> **PROBLEM**: Would you quote the material below from its first line through the line containing "sc = bpy.context.scene", exactly and with both ends included?

## START PROVIDED MATERIAL

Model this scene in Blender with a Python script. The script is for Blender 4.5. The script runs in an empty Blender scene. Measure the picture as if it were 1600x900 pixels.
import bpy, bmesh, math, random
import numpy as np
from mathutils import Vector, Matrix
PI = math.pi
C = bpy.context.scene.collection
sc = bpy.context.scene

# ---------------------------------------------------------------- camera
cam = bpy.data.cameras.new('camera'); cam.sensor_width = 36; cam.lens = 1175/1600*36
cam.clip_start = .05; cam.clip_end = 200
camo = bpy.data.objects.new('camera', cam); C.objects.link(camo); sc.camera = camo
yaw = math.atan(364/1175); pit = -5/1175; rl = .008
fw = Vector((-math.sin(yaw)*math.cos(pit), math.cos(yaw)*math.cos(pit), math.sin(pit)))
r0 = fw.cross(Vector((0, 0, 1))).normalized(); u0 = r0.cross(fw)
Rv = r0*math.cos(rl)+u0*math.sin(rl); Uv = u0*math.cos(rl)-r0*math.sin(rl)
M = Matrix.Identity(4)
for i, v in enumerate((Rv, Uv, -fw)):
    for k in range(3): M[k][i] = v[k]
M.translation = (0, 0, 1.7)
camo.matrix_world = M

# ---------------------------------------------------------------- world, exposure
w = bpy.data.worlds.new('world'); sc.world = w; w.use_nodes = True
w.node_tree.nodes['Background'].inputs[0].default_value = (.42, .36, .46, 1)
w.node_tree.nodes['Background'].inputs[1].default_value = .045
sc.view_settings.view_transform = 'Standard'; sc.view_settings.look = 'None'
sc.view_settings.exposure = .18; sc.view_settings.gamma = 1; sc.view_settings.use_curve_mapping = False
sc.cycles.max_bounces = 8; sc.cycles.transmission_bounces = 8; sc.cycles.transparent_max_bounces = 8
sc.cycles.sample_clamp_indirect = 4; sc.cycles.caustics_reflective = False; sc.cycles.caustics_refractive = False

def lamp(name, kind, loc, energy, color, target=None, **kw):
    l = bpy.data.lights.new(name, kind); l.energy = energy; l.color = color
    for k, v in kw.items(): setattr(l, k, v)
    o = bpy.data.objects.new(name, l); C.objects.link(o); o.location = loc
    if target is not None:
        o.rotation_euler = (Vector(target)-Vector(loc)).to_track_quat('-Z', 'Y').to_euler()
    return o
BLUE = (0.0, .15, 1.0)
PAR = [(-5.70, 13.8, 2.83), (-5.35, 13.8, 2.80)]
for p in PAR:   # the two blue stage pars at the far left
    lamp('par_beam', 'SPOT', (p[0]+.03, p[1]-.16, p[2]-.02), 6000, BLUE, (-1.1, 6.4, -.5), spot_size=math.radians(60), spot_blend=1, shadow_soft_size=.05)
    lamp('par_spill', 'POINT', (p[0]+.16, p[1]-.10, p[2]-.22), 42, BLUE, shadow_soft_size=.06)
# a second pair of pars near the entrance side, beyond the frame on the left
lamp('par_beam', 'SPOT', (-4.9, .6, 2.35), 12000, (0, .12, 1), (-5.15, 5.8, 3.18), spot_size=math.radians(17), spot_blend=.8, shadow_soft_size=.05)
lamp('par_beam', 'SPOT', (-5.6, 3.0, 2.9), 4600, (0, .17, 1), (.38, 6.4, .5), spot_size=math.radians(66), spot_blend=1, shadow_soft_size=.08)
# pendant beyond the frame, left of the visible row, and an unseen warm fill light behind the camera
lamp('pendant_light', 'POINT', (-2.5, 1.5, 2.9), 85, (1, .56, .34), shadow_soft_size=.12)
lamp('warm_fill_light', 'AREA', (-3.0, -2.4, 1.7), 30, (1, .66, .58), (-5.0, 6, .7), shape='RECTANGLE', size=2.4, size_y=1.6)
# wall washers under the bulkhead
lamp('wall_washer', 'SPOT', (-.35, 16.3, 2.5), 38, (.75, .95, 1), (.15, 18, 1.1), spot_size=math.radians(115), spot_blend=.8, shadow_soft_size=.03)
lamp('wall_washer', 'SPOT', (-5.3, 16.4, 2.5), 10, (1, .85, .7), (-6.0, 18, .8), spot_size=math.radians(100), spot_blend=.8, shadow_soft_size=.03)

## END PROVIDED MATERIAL

> **RESULT BELOW**:
Model this scene in Blender with a Python script. The script is for Blender 4.5. The script runs in an empty Blender scene. Measure the picture as if it were 1600x900 pixels.
import bpy, bmesh, math, random
import numpy as np
from mathutils import Vector, Matrix
PI = math.pi
C = bpy.context.scene.collection
sc = bpy.context.scene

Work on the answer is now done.